Sustaining the Gains

Published July 2014

A little over a year ago, I accepted an opportunity to facilitate a 5S event on the Engineering Garage at my former employer of 25 years, Danfoss Power Solutions. While I relish chances to return to Danfoss and enjoy the immediate feedback that accompanies a 5S event, I was nervous about this one.

First, a quick review of 5S. 5S is a tool for creating and maintaining an organized, clean workplace where problems (e.g., missing supplies, inventory shortages) become immediately and visually obvious. 5S is so named because its five distinct phases all begin with the letter S:

  • Sort – Remove all of the “stuff” from the work area that doesn’t support the job
  • Showcase – Clean the work area to return it to a good-as-new condition
  • Set in Order – Return all of the survivors of the Sort phase to the work area, selecting the absolute best location for each
  • Standardize – Establish new cleanliness standards and make it visually obvious where everything belongs so that it gets returned to the right spot … every time
  • Sustain – Hold everyone accountable to maintain the new standards

The first three steps are basically followed each time we clean a garage or closet at home. But those efforts are typically in vain as invariably the area is allowed to slowly slip back to its former disorganized and dirty state.

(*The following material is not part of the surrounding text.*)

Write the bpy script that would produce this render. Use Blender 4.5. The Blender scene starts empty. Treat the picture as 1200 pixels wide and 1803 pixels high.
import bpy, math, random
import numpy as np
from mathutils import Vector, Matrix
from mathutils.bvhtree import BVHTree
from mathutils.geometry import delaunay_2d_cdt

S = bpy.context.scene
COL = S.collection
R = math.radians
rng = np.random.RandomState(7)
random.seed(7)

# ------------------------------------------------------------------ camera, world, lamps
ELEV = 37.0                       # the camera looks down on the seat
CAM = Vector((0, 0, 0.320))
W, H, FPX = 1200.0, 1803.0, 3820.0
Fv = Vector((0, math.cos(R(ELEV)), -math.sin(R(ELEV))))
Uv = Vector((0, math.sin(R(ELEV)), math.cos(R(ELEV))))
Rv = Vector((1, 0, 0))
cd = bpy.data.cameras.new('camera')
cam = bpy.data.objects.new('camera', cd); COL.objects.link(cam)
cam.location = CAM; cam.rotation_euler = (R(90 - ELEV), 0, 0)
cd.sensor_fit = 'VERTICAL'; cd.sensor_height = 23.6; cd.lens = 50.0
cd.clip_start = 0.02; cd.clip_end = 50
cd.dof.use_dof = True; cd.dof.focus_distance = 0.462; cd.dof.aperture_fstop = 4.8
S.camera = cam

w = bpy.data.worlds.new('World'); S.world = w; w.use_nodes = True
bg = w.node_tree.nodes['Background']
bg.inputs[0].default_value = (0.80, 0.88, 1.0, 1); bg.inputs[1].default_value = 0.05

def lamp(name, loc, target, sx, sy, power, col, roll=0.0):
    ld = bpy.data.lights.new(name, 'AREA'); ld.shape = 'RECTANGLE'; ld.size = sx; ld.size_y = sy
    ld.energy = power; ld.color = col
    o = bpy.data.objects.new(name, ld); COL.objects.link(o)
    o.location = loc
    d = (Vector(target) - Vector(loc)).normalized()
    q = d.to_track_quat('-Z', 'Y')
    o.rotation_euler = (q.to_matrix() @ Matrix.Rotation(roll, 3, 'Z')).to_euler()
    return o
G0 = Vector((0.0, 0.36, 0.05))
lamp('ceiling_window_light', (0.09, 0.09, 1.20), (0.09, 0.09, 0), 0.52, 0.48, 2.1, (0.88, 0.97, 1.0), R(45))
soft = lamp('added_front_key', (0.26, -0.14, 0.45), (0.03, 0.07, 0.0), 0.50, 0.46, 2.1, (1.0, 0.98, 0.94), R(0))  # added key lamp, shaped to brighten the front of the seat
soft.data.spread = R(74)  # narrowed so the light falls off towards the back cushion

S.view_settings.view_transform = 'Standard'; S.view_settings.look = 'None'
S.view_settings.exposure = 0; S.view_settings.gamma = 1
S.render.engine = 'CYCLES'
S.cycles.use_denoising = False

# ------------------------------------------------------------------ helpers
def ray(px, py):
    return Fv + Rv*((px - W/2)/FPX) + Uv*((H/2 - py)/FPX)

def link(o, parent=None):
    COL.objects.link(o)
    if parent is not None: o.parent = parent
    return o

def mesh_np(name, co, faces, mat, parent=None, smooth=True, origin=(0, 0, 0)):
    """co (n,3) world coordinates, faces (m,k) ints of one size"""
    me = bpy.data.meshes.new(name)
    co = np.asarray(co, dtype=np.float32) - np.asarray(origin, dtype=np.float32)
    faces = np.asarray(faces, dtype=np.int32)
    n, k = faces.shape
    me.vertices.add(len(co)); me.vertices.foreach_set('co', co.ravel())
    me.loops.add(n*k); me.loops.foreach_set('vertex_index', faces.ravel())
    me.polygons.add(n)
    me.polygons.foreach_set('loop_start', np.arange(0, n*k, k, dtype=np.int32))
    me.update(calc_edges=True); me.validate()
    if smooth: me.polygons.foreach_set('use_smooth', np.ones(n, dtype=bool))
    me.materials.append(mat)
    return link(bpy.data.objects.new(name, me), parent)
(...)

The last two steps therefore make 5S unique. Establishing clear, visual standards to define the new state and ensuring the discipline of everyone who comes in contact with the area to follow the standards.

It was the last two steps that worried me with the Engineering Garage. I had no doubt that we could make a dramatic improvement during the event. But could we sustain it?

While Standardize and Sustain are always a challenge, my history with Danfoss told me that the Engineering Garage would be especially trying:

  • Five different teams routinely shared the work space; the opportunity for finger pointing whenever a mess was left would be tremendous
  • “Outsiders” including customers and employees from other departments occasionally performed work in the garage; these individuals would have little ownership for maintaining improvements
  • Working on hydraulic systems for off-highway vehicles is inherently messy

A year later, I’m happy to report that my fears were unfounded. The Engineering Garage routinely looks as good as or better today than it did at the Report Out immediately following our event. The success isn’t due to any special secrets which I unveiled during the event. Rather, it’s a direct result of the dedicated efforts of the five managers and their employees. Their actions provide some valuable lessons for sustaining any improvement.

First of all, all five managers cleared their busy calendars and were full participants during the entire four-day event. They each volunteered key team members to also be full participants. They thus supported the effort with the most critical resource … time.

The managers routinely augmented my teaching with powerful, personal comments as to how important creating a cleaner, more organized garage was to their team and to the organization as a whole. They made funds available when purchases were needed to store tools and supplies in a more orderly manner. Both their actions and their words spoke volumes regarding the importance they associated with the project.

The true extent of their commitment, however, became obvious after the event. Each of the five managers agreed to sign up for a week to perform a detailed, daily audit of the garage at the end of the workday. Using digital photos, they distributed a daily report reinforcing desired behaviors and noting opportunities for further improvement.

By the end of the five weeks, new habits were being established and various employees, hungry to maintain the improved work area, volunteered to take over auditing. Today, with very rare exceptions, the area is in a perpetual “tour ready” state even as the regular work of overhauling hydraulic systems occurs.

The very nature of progress begins with leaders having the vision to elevate normal. Improvements are realized by leaders trusting their employees to find a better way and by making resources available. Finally, gains are sustained through leaders’ courage and commitment.